Local News

Stricter sex offender rules among new state laws

Posted December 1, 2008 6:58 a.m. EST
Updated December 1, 2008 8:16 p.m. EST

— Sex offenders who commit certain crimes against children will face at least 25 years in prison and be required to stay registered with the state for 30 years under a new North Carolina statute that took effect Monday.

But some say part of the new rule that prohibits where convicted sex offenders can go is too vague and needs further clarification by the state Legislature.

The Jessica Lunsford Act – named for the 9-year-old former Gaston County girl who was kidnapped, raped and buried alive in 2005 by a convicted sex offender in Florida –restricts offenders from being within 300 feet of any place children gather, including playgrounds, day cares, schools and malls.

"Some of the things in there right now, I do have a concern about – the churches, the places in the malls where they may be shopping," Harrison said. "How are we going to enforce that?"

"We're getting calls from offenders who are released and want to follow the law. They don't know if they can go to a church with a day care in it," said Sarah Preston, legal counsel for the North Carolina ACLU.

The law also requires sex offenders to register with the local sheriff's office within three days of changing their address, and it also requires sex offenders who are released from prison to be monitored for life by a Global Positioning Satellite.

Other new laws require convicted sex offenders to register their e-mail addresses and other online user IDs with the state sex offender registry and make it a felony for registered sex offenders to access social networking sites such as MySpace and Facebook.

Gang activity if another focus among the 25 latest statutes.

Responding to a growing gang problem in both small-town and urban areas, the Legislature agreed in July to raise penalties for what's considered gang-related crimes, such as drive-by shootings.

Anyone considered to be a gang leader – as defined by the law – or trying to threaten someone to join a gang or prevent them from leaving one, also face new felony charges, with a maximum prison term of about four years.

In the past, prosecutors and police had few enforcement options, said John Hodges, president of the North Carolina Association of Chiefs of Police.

"I think it gives us a little more teeth, where we can have a little more bite in prevention," said Hodges, police chief of Hope Mills, which has seen gang graffiti and interest rise among young people. "We've sought this for a long time."

Lawmakers had worked on fashioning an anti-gang bill for three years. During the same period, the Governor's Crime Commission had estimated the number of gang members in the state had risen from 8,500 to more than 14,500.

The bill with new punishments got delayed last year as some lawmakers were concerned there wasn't enough done to deal with prevention.
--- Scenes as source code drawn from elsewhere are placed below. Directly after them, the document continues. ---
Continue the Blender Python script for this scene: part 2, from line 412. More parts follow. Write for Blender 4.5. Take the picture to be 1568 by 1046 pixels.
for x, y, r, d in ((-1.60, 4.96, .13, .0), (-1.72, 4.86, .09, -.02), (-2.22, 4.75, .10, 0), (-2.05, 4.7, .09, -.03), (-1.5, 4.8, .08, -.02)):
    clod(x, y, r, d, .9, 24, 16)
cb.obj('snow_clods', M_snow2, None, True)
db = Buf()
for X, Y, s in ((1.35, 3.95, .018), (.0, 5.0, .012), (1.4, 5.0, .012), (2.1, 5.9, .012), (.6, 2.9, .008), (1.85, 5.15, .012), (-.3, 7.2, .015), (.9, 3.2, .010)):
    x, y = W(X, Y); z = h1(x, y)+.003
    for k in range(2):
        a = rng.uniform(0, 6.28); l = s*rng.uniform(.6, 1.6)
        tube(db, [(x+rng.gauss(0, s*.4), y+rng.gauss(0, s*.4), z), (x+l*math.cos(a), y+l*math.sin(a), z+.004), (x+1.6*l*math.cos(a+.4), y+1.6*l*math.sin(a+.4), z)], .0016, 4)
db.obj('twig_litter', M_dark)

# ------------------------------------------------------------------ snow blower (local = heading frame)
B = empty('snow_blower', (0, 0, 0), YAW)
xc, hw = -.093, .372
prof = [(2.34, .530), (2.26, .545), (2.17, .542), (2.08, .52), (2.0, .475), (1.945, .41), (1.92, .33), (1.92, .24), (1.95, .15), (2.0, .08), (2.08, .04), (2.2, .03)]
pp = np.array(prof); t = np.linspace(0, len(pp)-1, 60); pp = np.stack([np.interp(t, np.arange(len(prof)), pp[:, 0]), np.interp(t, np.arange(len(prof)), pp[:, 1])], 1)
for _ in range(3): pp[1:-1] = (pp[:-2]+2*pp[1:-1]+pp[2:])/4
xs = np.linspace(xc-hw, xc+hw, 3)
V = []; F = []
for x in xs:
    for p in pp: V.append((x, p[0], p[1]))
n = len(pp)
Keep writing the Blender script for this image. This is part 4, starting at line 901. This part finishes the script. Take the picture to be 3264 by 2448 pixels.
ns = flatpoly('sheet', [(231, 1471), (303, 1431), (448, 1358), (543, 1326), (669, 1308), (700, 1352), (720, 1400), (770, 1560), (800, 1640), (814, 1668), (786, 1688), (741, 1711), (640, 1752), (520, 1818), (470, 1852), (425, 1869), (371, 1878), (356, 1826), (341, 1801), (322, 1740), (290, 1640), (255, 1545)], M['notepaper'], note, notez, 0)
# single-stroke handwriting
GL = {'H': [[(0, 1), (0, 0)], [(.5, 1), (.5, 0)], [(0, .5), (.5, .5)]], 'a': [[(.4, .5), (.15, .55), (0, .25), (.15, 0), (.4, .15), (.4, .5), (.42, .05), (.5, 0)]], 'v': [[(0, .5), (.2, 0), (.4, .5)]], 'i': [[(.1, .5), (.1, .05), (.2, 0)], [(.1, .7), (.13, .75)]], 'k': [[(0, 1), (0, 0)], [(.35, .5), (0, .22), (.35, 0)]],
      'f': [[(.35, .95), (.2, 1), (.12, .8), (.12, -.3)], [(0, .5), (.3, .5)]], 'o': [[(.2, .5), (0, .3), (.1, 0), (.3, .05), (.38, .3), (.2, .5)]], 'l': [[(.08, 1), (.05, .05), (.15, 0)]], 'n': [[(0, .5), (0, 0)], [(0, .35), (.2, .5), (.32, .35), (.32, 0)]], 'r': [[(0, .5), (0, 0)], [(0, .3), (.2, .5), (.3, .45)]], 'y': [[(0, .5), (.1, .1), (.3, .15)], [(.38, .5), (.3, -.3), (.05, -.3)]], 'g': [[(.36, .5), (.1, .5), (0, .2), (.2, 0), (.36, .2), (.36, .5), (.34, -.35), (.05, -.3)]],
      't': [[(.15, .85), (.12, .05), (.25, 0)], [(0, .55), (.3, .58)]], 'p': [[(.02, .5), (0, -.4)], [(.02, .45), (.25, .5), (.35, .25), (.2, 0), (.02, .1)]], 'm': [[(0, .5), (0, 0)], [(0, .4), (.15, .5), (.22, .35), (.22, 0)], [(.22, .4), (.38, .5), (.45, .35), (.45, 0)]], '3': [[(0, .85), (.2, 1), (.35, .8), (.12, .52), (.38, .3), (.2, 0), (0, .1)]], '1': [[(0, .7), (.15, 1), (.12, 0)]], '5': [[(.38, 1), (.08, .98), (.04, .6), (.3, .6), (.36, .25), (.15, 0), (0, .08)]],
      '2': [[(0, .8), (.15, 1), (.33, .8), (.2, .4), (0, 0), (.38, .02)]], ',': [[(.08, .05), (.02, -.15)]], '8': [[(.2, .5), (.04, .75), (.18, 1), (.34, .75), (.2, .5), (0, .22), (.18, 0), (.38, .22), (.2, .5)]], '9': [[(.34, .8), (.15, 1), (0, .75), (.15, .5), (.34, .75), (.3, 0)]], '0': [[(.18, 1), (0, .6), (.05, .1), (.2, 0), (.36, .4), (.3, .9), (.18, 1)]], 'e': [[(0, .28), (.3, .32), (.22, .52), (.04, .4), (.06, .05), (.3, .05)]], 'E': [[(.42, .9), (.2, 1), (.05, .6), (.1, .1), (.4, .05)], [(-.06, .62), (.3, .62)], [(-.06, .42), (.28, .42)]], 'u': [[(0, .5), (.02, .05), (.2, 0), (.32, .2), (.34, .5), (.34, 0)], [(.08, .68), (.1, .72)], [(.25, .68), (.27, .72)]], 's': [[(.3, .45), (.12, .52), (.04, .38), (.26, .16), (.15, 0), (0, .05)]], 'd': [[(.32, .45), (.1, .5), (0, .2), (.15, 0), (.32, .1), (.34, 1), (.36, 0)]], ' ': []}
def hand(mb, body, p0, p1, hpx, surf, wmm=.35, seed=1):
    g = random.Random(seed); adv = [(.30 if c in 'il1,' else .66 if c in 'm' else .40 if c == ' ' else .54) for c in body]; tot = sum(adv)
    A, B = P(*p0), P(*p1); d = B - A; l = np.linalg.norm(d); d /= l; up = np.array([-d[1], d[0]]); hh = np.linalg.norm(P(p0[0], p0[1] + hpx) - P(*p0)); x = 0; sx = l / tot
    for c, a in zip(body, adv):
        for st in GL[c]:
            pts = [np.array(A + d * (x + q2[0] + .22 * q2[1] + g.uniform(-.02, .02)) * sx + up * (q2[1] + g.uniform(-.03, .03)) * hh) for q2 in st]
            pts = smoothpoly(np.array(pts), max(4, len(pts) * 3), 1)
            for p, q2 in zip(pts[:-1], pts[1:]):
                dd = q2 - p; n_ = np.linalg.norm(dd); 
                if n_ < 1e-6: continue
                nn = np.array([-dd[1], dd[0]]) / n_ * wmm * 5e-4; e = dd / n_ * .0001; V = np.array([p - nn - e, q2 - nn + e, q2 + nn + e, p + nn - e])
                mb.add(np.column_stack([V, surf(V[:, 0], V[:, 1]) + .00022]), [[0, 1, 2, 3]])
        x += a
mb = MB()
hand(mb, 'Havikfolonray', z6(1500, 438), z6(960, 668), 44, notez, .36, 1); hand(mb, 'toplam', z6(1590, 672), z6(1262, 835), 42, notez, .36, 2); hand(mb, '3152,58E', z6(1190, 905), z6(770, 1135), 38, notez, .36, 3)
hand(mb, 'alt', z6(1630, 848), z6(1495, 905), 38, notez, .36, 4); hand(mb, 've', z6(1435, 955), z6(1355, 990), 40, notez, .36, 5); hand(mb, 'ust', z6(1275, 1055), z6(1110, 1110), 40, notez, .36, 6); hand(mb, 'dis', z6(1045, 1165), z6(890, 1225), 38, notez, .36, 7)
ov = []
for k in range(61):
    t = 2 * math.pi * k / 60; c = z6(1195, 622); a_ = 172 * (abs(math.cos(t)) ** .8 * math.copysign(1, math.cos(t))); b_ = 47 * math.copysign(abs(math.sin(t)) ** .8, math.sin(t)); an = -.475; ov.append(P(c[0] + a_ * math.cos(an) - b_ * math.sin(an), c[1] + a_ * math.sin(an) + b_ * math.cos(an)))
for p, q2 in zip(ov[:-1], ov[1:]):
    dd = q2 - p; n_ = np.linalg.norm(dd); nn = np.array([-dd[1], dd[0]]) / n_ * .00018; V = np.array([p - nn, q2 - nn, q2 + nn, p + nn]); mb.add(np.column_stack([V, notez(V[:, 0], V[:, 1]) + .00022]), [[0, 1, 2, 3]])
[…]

A companion bill approved this year and already in effect ordered local juvenile crime prevention councils and others to get more involved in youth susceptible to gang activity.

The new law also gives young people the chance to remove a first-time gang conviction from their criminal records with good behavior.

"We have a sense of balance in that we try to prevent kids from getting involved in gangs in the first place," said Sen. Malcolm Graham, D-Mecklenburg, a strong proponent of both pieces of legislation.

Responding to past and recent incidents, particularly in the South, the Legislature also agreed - starting Monday - to make it a higher grade of felony to burn a cross or hang a noose to intimidate. Cross burnings now are also illegal in any public place - before it had applied only to someone else's property or on public streets and highways.

Court clerks now also must report to a federal database the names of people who have been involuntarily committed to mental health treatment because they pose a threat to themselves or others. People identified in the database cannot purchase weapons because it's used by gun vendors when conducting background checks.

The mandatory reporting was recommended by a task force created by Attorney General Roy Cooper following the 2007 shooting rampage at Virginia Tech.

Other new laws approved by the Legislature include:

  • Expanding the state's video poker game ban to include a new form created as part of a retail promotion that allow people to play games resembling slot machines.
  • Making it a felony to stalk someone when the defendant is under a court order barred from such activity.
  • Raising the penalty for misdemeanor child abuse.
  • Stiffening the penalty for hit-and-runs in which a person suffers seriously bodily injuries.
  • Making vandalism resulting in more than $5,000 in damages a felony.
  • Strengthening the penalties for violating domestic violence protective orders.